Court Finds Illinois Housing Authority Gun Ban Illegal

Smith & Wesson M&P 2.0 Compact on a living room table

The court found this week that the Second Amendment overrules the housing authority’s ability to bar legally possessed guns from resident’s homes. (Photo: Chris Eger/Guns.com)

Gun rights groups allied with a domestic violence survivor won a case seeking to block an Illinois housing authority’s “no guns allowed” policies.

U.S. District Judge J. Phil Gilbert, an appointment by President George H. W. Bush to the federal bench, slapped down the East St. Louis Housing Authority’s gun prohibition in a three-page ruling issued this week.

The authority’s lease specifically restricts firearms possessed by the renter or guests “anywhere in the unit or elsewhere on the property” and the units are subject to “special inspections” at any time. This, argued the plaintiffs, amounts to a program that denies people their right to keep and bear arms simply because they are at a financial disadvantage and need government housing.

Gilbert agreed, saying, “Among whatever else, the Second Amendment protects the right of a law-abiding individual to possess functional firearms in his or her home for lawful purposes, most notably for self-defense and defense of family.”

As such, the order blocks ESLHA from enforcing their ban and requires the subsidized housing provider to change their lease to no longer prohibit those otherwise qualified under Illinois law to possess firearms in their residences.

The case was brought last year by an unidentified plaintiff who was forced due to family health issues to seek governmental assistance. The woman, hiding from a violent domestic abuser, could not possess a legal firearm in her residence due to ESHLA’s policy. The case was backed by the Illinois State Rifle Association and the Second Amendment Foundation.

“This situation was made even more outrageous considering what has happened to Ms. Doe while living at her home,” Alan Gottlieb, SAF founder, said of the case. “We’ve explained how she was beaten and raped in January 2017, and her children stopped the attack only by threatening to use a gun. On two other occasions, Ms. Doe had to call police due to shootings in nearby residences.
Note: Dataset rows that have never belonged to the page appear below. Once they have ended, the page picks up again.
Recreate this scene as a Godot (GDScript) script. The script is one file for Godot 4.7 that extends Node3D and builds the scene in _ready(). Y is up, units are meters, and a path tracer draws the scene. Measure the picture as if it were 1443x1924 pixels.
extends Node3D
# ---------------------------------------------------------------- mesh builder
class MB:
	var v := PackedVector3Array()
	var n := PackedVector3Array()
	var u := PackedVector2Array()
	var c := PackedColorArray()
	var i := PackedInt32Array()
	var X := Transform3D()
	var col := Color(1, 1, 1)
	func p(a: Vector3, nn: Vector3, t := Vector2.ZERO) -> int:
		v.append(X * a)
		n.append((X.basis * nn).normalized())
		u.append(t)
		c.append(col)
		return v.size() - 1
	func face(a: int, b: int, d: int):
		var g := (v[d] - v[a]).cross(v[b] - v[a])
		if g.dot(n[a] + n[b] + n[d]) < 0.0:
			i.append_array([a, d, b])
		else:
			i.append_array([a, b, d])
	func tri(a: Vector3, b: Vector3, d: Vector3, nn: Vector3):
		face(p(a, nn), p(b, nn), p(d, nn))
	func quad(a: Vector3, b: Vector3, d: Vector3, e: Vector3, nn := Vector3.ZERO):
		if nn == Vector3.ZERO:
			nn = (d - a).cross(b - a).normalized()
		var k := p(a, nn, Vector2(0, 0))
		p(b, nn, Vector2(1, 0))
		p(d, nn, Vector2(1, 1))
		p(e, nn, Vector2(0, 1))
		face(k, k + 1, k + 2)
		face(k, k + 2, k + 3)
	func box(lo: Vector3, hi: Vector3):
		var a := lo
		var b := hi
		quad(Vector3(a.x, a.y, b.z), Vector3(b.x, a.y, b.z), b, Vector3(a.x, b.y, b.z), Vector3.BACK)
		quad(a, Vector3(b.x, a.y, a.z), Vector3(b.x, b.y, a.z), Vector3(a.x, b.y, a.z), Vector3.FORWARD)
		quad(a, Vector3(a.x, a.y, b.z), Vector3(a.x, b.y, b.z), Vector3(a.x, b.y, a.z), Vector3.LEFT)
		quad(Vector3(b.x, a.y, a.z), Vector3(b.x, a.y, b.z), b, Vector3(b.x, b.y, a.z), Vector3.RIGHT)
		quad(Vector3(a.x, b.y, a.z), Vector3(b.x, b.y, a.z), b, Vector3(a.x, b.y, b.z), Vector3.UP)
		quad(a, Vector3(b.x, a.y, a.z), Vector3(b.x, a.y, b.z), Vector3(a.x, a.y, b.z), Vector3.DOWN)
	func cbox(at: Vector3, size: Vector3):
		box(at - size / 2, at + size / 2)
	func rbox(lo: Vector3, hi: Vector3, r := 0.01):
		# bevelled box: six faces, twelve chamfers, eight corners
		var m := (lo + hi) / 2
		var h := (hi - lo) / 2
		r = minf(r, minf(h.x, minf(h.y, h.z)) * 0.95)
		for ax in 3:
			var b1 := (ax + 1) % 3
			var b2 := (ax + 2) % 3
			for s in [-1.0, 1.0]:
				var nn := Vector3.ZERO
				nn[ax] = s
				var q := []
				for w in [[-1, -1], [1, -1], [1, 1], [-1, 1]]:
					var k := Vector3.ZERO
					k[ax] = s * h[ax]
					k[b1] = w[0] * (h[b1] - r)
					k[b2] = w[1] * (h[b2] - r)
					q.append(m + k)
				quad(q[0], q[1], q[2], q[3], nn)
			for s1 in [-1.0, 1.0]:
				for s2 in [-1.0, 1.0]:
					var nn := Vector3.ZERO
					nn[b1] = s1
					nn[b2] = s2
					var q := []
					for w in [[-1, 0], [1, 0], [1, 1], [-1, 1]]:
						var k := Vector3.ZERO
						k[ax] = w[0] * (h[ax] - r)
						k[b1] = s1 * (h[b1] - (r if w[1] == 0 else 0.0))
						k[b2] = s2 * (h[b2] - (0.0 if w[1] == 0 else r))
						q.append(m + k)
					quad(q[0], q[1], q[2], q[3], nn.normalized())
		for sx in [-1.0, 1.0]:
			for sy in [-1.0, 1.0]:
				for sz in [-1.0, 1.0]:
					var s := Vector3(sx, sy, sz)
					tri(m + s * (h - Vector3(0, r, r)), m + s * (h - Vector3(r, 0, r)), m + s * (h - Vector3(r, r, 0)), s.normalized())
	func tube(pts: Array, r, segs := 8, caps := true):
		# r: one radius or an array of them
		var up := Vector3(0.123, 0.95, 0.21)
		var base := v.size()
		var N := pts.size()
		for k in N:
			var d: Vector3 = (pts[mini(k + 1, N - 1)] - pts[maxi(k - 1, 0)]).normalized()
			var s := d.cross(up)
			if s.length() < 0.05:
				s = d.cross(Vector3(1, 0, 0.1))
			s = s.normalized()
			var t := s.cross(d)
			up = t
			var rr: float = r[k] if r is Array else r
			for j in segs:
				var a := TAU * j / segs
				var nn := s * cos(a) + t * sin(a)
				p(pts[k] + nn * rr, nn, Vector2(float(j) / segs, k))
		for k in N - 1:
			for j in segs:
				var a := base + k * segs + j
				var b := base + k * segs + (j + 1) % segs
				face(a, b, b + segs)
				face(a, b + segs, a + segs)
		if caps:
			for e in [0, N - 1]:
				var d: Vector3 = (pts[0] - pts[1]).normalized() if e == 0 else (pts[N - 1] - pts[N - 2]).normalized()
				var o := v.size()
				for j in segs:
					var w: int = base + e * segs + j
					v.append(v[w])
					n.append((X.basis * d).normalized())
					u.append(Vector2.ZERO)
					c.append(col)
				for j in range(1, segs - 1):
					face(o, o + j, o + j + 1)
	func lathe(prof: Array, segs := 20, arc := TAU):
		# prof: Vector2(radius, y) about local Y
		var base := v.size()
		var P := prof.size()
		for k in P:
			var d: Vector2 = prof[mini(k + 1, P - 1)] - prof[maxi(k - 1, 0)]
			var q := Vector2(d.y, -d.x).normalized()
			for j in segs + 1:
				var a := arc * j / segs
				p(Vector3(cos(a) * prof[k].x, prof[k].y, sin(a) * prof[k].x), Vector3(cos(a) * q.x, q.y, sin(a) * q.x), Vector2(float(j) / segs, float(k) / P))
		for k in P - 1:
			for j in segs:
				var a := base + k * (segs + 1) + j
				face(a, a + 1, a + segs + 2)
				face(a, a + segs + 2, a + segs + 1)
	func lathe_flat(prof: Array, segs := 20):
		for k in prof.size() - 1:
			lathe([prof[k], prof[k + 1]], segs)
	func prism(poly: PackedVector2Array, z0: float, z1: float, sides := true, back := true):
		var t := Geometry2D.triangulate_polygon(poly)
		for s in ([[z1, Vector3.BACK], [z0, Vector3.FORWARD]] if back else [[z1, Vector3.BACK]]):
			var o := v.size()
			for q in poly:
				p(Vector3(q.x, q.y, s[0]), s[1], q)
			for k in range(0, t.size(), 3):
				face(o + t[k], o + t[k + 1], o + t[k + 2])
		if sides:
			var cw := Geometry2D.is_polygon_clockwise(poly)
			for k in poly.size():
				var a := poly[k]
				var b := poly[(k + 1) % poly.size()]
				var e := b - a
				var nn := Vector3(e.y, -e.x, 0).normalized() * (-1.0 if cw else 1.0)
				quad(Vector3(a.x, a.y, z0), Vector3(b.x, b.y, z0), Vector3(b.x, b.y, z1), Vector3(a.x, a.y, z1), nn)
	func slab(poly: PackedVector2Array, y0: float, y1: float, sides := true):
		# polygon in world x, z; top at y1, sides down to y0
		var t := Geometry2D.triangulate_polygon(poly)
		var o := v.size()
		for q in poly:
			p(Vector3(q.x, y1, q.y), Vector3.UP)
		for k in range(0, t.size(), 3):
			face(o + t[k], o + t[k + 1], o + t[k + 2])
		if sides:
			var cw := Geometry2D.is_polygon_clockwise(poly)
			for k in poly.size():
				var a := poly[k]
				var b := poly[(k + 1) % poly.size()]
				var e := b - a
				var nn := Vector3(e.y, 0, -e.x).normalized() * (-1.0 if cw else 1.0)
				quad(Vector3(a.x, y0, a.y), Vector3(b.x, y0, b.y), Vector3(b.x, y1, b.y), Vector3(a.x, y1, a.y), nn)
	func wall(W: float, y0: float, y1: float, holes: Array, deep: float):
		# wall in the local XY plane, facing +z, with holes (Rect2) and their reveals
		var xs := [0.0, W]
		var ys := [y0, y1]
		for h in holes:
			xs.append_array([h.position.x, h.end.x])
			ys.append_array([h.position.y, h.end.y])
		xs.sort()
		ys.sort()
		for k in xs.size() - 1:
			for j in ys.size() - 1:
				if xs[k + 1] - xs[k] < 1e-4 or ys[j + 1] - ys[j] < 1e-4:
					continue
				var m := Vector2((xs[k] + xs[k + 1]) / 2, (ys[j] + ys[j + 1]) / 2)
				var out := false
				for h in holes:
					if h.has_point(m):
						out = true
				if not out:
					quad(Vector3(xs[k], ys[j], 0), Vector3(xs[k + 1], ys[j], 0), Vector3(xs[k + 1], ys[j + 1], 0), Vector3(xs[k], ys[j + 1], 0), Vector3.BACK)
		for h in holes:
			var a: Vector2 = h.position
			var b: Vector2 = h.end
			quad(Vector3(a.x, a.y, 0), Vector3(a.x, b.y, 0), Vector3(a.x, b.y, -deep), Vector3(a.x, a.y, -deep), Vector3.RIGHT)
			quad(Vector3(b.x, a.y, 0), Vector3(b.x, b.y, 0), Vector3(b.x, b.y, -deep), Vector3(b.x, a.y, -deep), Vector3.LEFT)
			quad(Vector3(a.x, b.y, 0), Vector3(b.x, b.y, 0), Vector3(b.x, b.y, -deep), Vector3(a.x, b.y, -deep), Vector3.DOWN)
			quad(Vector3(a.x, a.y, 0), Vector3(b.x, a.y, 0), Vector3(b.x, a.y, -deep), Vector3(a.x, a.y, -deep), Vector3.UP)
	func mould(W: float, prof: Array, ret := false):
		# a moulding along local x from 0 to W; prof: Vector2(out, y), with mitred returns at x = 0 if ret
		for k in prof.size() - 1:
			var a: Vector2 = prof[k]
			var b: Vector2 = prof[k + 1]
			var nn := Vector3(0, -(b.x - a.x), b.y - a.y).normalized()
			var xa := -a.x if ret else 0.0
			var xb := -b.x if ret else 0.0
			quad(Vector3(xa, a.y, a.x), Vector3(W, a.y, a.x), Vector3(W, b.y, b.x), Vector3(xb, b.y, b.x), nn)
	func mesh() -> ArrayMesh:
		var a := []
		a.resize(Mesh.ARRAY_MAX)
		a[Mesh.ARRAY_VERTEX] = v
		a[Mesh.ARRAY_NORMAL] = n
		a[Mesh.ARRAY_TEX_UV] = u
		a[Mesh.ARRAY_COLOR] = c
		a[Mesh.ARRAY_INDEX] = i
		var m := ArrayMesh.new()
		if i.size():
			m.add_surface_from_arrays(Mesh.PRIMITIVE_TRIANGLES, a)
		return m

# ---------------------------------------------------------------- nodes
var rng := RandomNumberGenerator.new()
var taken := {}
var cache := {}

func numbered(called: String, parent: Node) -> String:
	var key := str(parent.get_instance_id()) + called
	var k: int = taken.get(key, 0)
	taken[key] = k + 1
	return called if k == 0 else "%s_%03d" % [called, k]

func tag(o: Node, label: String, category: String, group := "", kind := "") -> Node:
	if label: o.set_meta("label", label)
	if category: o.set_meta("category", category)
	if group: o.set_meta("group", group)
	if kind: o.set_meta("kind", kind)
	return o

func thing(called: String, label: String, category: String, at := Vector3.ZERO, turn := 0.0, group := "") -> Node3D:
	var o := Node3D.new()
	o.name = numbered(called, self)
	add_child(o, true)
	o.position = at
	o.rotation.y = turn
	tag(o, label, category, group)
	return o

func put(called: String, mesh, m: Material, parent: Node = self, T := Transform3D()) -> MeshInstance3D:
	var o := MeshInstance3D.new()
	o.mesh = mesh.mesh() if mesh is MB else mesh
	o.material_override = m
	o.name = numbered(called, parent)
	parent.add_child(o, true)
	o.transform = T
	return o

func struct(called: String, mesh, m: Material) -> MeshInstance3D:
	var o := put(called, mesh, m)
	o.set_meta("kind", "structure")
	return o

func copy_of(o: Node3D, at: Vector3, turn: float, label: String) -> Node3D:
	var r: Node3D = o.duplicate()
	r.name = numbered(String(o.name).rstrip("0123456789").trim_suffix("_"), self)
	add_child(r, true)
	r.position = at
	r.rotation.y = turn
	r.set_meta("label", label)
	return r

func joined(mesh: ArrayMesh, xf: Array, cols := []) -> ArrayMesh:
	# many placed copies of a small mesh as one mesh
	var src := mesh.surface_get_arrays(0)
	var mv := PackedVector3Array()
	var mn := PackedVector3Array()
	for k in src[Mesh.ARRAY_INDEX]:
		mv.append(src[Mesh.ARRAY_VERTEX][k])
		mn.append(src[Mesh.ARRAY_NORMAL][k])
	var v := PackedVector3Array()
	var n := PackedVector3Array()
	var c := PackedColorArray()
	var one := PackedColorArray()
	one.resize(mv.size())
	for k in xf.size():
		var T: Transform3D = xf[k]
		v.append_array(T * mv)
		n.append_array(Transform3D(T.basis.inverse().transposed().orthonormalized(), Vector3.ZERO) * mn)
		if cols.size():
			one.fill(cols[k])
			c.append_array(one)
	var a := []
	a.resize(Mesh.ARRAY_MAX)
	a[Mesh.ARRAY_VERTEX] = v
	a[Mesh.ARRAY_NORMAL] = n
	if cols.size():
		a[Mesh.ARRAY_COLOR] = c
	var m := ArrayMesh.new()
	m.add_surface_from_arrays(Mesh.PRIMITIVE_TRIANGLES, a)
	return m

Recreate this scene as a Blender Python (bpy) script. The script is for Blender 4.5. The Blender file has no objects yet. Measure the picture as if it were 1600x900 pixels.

When the housing authority threatened to terminate her lease due to the gun in her residence, they insisted that the building is safe, so she doesn’t need a gun.”

Similarly, other states have moved to overturn gun bans in public housing in recent years following legal challenges. In 2014, a ruling by the Delaware Supreme Court struck down existing policies prohibiting guns in common areas of the Wilmington Housing Authority as unconstitutional.